In 2015, the Intergovernmental Panel on Climate Change of the United Nations published a report that said that the "safe" climate target (which would avert mass flooding and famine down the line), is 2 degrees Celsius above average for this century.
"In short, to have a two-in-three probability of not crossing the danger mark, the world is allowed to burn, at most, 1,000 gigatons of carbon in total since the Industrial Revolution, and countries have already used up more than half that budget," according to insideclimatenews.org.
It's clear from Watters' report that he disputes the prevailing climate science, as can be seen by his reference to "Climategate" in his attempted interview with Al Gore. I'll be examining "Climategate" in the next installment.
For now, though, merely stating that the climate has warmed .8 degrees Celsius in the last "150 years" does not demonstrate that we should either act like the planet is not warming or feel better about carbon emissions.

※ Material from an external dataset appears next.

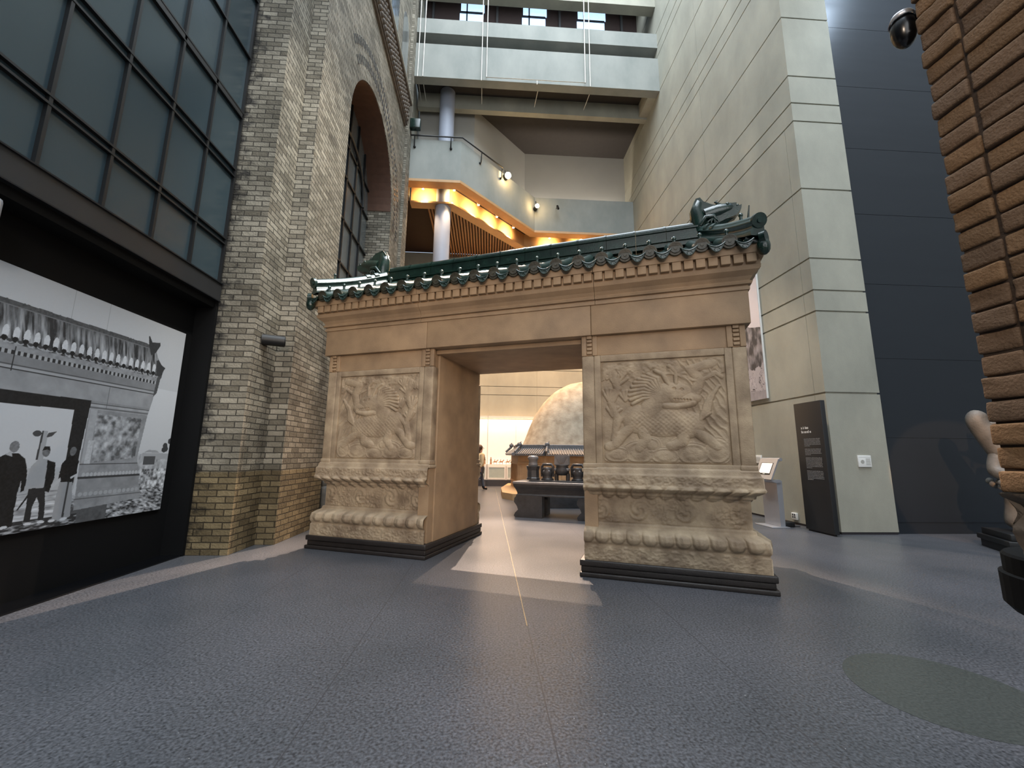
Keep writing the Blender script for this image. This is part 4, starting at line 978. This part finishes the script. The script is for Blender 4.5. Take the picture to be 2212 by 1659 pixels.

It's hard to understand how anyone could be a climate skeptic at this point, but I'm willing to look into all of the evidence and the likelihood of falsification. I would have to see major evidence of widespread falsification of evidence, or sloppy conclusions, by 97 percent of the world's scientists. Another possibility is that there is so much uncertainty in prediction, the actual future might vary wildly even if carbon emissions are putting all of us in danger. The more variables you have, and the more uncertainty you have in the data involving those variables, the more uncertain everything is.
And of course there's always the unexpected event that might cause a slowdown or mitigation of climate change's advance, as published in Science recently. But we can't just hope and pray that those events occur.
There's a major ice shelf called Larsen C that's probably going to break off from Antarctica soon. If and when it does, it will be the largest iceberg ever recorded floating in the ocean, at 5,000 square miles. When it breaks off, it won't add to sea level because it's already floating, say news reports. But when it does melt, it will. We should definitely watch what happenes with it to determine the rate of sea level rise.
Many people think the seas will rise sooner rather than later. For years, scientists have put it at about 50 to 100 years before we see coastal areas disappear. On probably no other topic is it important that we get it right. Can we afford to gamble on the disappearance of our coastal waters?